Durante decenas de siglos las diferencias en el nivel de vida de las distintas comarcas del mundo civilizado fueron comparativamente pequeñas. Existían aquellas, por cierto, pero el incremento de la población, que la falta de medios de producción adecuados no permitía enfrentar con incrementos iguales o mayores en la producción, mantenía una mediocre igualdad entre la mayor parte de los habitantes de las distintas regiones.
Había, eso si, desniveles abismales entre el bienestar de unos muy pocos privilegiados y la zaparrastrosa miseria de la gran mayoría. Pero hace unos trescientos anos este cuadro comenzó a cambiar, de modo lento al principio, vertiginosamente después.

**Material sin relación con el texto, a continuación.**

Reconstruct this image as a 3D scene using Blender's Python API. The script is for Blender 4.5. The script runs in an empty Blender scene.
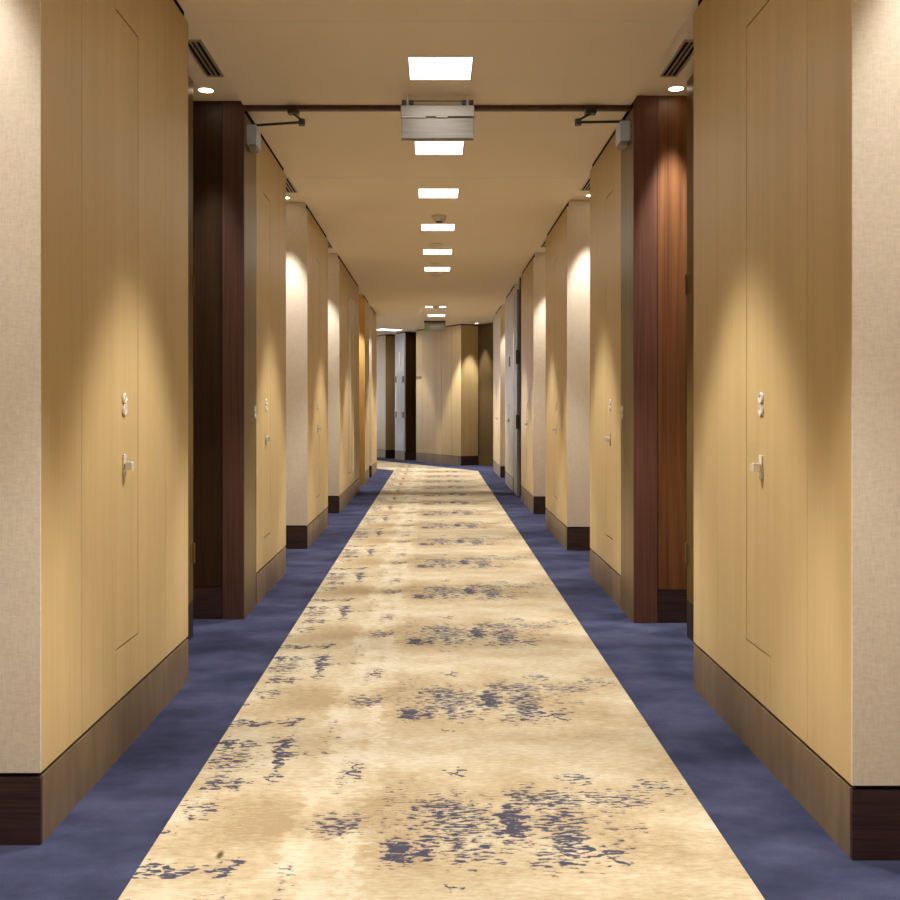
import bpy, bmesh, math
from mathutils import Vector

scn = bpy.context.scene
COL = scn.collection
H = 1.15            # eye height
CZ = 2.78           # corridor ceiling
RZ = 2.81           # ceiling over the recesses
XL, XR = -1.035, 1.058
BK = 1.42           # back of the recesses
SKT = 0.178

# ------------------------------------------------------------------ materials
def new_mat(name):
    m = bpy.data.materials.new(name); m.use_nodes = True
    nt = m.node_tree; nt.nodes.clear()
    out = nt.nodes.new('ShaderNodeOutputMaterial')
    b = nt.nodes.new('ShaderNodeBsdfPrincipled')
    nt.links.new(b.outputs[0], out.inputs[0])
    return m, nt, b

class G:
    def __init__(s, nt): s.nt = nt
    def link(s, a, b): s.nt.links.new(a, b)
    def put(s, v, sock):
        if isinstance(v, bpy.types.NodeSocket): s.link(v, sock)
        else: sock.default_value = v
    def math(s, op, a, b=0.0, clamp=False):
        n = s.nt.nodes.new('ShaderNodeMath'); n.operation = op; n.use_clamp = clamp
        s.put(a, n.inputs[0]); s.put(b, n.inputs[1]); return n.outputs[0]
    def vmath(s, op, a, b):
        n = s.nt.nodes.new('ShaderNodeVectorMath'); n.operation = op
        s.put(a, n.inputs[0]); s.put(b, n.inputs[1])
        return n.outputs['Value'] if op in ('LENGTH', 'DOT_PRODUCT') else n.outputs[0]
    def pos(s):
        n = s.nt.nodes.new('ShaderNodeNewGeometry'); return n.outputs['Position']
    def noise(s, vec, scale=1.0, detail=2.0, rough=0.5):
        n = s.nt.nodes.new('ShaderNodeTexNoise'); n.inputs['Scale'].default_value = scale
        n.inputs['Detail'].default_value = detail; n.inputs['Roughness'].default_value = rough
        s.link(vec, n.inputs['Vector']); return n.outputs[0]
    def ramp(s, f, stops):
        n = s.nt.nodes.new('ShaderNodeValToRGB'); s.link(f, n.inputs[0])
        e = n.color_ramp.elements
        while len(e) < len(stops): e.new(0.5)
        for k, (p, c) in enumerate(stops): e[k].position = p; e[k].color = (*c, 1)
        return n.outputs[0]
    def mix(s, f, a, b):
        n = s.nt.nodes.new('ShaderNodeMix'); n.data_type = 'RGBA'
        s.put(f, n.inputs[0])
        for v, i in ((a, 6), (b, 7)):
            s.put(v if isinstance(v, bpy.types.NodeSocket) else (*v, 1), n.inputs[i])
        return n.outputs[2]
    def bump(s, b, h, strength, dist):
        n = s.nt.nodes.new('ShaderNodeBump'); n.inputs['Strength'].default_value = strength
        n.inputs['Distance'].default_value = dist; s.link(h, n.inputs['Height'])
        s.link(n.outputs[0], b.inputs['Normal'])

def plain(name, c, rough=0.5, metal=0.0, spec=None, vary=0.06, scale=12):
    m, nt, b = new_mat(name); g = G(nt)
    f = g.noise(g.pos(), scale, 3)
    lo = tuple(x * (1 - vary) for x in c); hi = tuple(min(1, x * (1 + vary)) for x in c)
    g.link(g.ramp(f, [(0.3, lo), (0.7, hi)]), b.inputs['Base Color'])
    b.inputs['Roughness'].default_value = rough; b.inputs['Metallic'].default_value = metal
    if spec is not None: b.inputs['Specular IOR Level'].default_value = spec
    return m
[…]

Algunos contados países acusaron un aumento paulatino de población y también de capacidad productiva. Ellos devinieron entonces -combatiéndose entre si y sucediéndose en el centro hegemónico las potencias directoras del mundo, las mas prósperas y las más poderosas. Hablamos de Inglaterra, de Francia, de Alemania y de Estados Unidos. Su progreso fue producto del capitalismo industrial, esto es, de la ordenación de toda la sociedad en torno a los intereses de la burguesía creadora de ese poder mayor que todas las coronas juntas: la industria moderna.